Streetwise Professor

February 8, 2009

On the Horns of a Horrible Dilemma

Filed under: Economics,Politics,Russia — The Professor @ 9:38 pm

Russia is attempting to stem the decline in the ruble (which breached by a hair’s breadth the 41-to-the-basket floor set by the central bank) by means other than selling dollars/euros from reserves.  In particular, it is limiting loans to banks, trying to loan directly to corporations, and trying to use the security services to monitor banks to make sure they are not converting the ruble loans into dollars and euros.  

Limiting loans to banks makes it harder to short the currency; one way to short is to borrow something, and then sell it.  

The dilemma is that Russia is facing a liquidity shortage and a weak (and arguably weakening) banking system.  Raising interest rates and rationing liquidity may stall the ruble’s decline, but exacerbate these other problems.  

Trying to disintermediate the banks, and direct loans directly to corporate borrowings, is likely futile.  Believe me, Russian corporate borrowers certainly know how to work the system to convert rubles into dollars.  

As to oversight, my friend Sergei Guriev, an excellent economist, says it best:

Pressure from the government on banks wasn’t working, he said. “You can send a KGB officer to ensure that the bank which borrows from the central bank lends the money instead of buying dollars, but then the firm it lends to will buy the dollars.
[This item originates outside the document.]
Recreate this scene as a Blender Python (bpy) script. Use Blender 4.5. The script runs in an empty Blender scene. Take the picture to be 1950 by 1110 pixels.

You would have to appoint a KGB officer to oversee each transaction in the economy. That is not going to work, so we need to wait for the rouble to find a new equilibrium.”

The last sentence hits the nail on the head.  Why are banks sitting on dollars?  Why are they trying to convert rubles into dollars?  Because the currency has not reached its correct, equilibrium, level.  As long as it is above its equilibrium level, bankers, businessmen, and average Ivans and Natashas will try to circumvent the central bank’s–and FSB’s–efforts to keep it levitating.  

Policy makers around the world face extreme challenges.  Nowhere are these challenges more acute than in Russia.  The currency issue is just one example of these dilemmas.  Inflation is another.  Kudrin announced that the inflation rate for January was at least 2.2 percent–a 30 percent annual rate!   This is all the more remarkable given that the base money supply has been decreasing–10 percent in the 29 December-26 January period.  (Contrast this to the US which has seen falling price levels at the same time base money has skyrocketed.)  This means that the demand for rubles has been plummeting (supply down + inflation up can occur only if demand falls dramatically).  This is no surprise, since the ruble is overvalued.

How can Russia respond?  Raising interest rates and/or letting the currency fall further.  The former will inflict more pain on already reeling manufacturers and other businesses.   Keeping the currency too high is already having that effect .  

Whatever way Kudrin (and Putin and Medvedev) turn, they face a distasteful choice.  I understand their reluctance to let the ruble fall further–for Putin, especially, every decline is a signal of failure–but this policy has already wreaked considerable damage, and continuing it will wreak yet more.  Trying to command the currency is as futile as commanding the tides.  Russia will not be able to work through its other economic problems until the currency reaches its equilibrium level.